"If travel is searching
And home has been found
I'm not stopping
I'm going hunting"
The copyright of the track may belong to the outrageous artist Bjork, but I am pretty sure
that lyrics resembling this one have been haunting the minds of many 'coolhunters' for
quite a long time. Hunters are on the look out for the next cool thing to own, the next
icon to worship and the next trend to follow. Welcome to the new era, where everybody gets
their share of fame; where consuming rules over production; where art transforms into
popular culture. What we have labeled and looked down on as "popular culture" is
having it's conceptual recreation as an art-form. Kate Moss' digitalized pictures are
being displayed at Tate Modern as artistic paintings; Hussein Çağlayan's LED dress is
all over the front pages; Turkish habits and rituals are being fancily packaged by BTURK.
Orhan Pamuk is confusing us with postmodernism. The new design of Turkish tea glasses is
making me wonder: have we reached a level where being different is actually valued over
being a part of the community? Are the run-away sheep actually having a better life than
the ones following the herd?
'Coolhunting' is a term used by marketing specialists to describe the profession of
searching for upcoming trends in fashion, industrial design, technology and pop culture.
The theory is that once the 'cool' people - defined as alpha consumers- start using a
certain product, the 'uncool' ones will follow which, in the end, will lead to a larger
market. It's no wonder that the Olsen twins have a million dollar share of Wal-mart.
According to TIME magazine, 'coolhunters' are using what is "cool" and
"exclusive" to predict the future; so they are picking up the limited designs in
a variety of areas and helping big firms integrate them into the mainstream products.
I can go on about the innovative Prada heels, or the crazy clock by Franck Muller, but I
will tone this down a little bit in order to get you accustomed to the upcoming wonders of
this column.
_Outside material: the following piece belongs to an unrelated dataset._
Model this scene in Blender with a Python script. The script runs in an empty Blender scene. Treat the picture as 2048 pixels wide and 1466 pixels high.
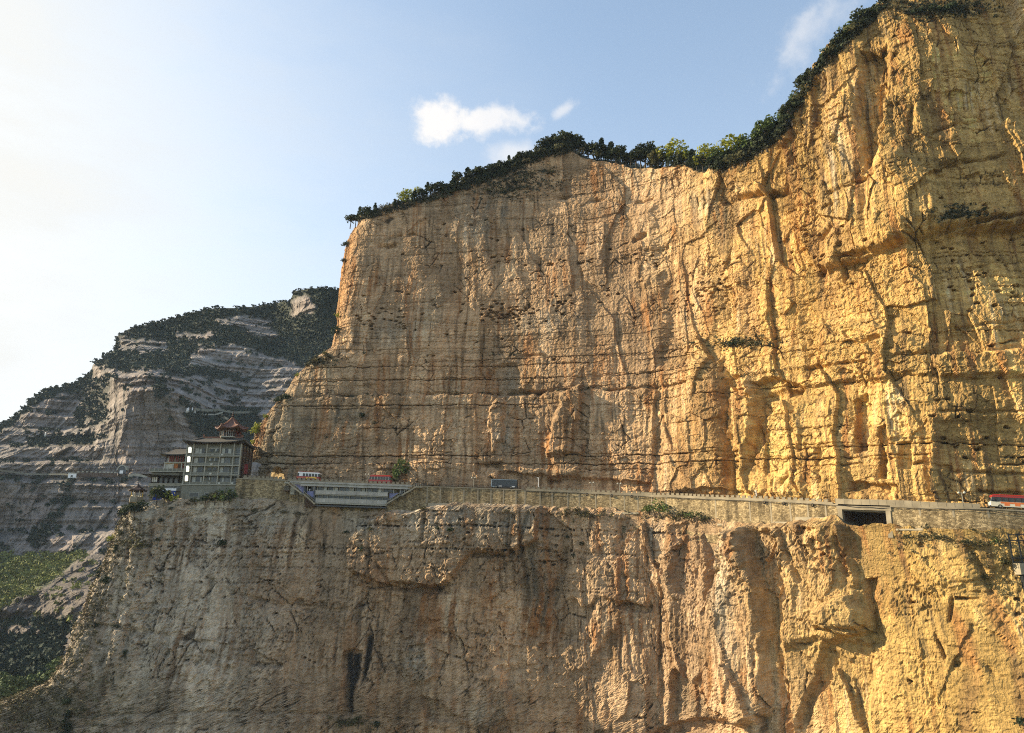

My first 'coolfind' is Mark Z. Danielewski's "House of Leaves".
This is a rarity; postmodern, futuristic and experimental.
The book tells the story of a family that moves into a small house only to discover
something terrifyingly odd: the house is bigger on the inside than it is on the outside.
The narrator finds the Navidson Record, a document written about the creepy house by a
blind (!) man called Zampano. When characters start running, only a few words appear on
each page to quicken the reading pace. There are parts in morse code, foreign languages
and even mirrored fonts. The footnotes turn into an another story after a while and start
taking over more space. The fonts change color as well as size; the narrator changes every
now and then; there's even a list of meaningless hexadecimal numbers that are actually an
AIFF audio file that has been saved in a hex editor. There are endless mythological
references, fake interviews, eerie poems, pictures and more that relate to the house. As
the story unfolds, the structure becomes schizophrenic; words flying vertically,
horizontally and even in a vortex. I'll let Mark finish off this column with a quote from
his prologue: "This is not for you." So beware!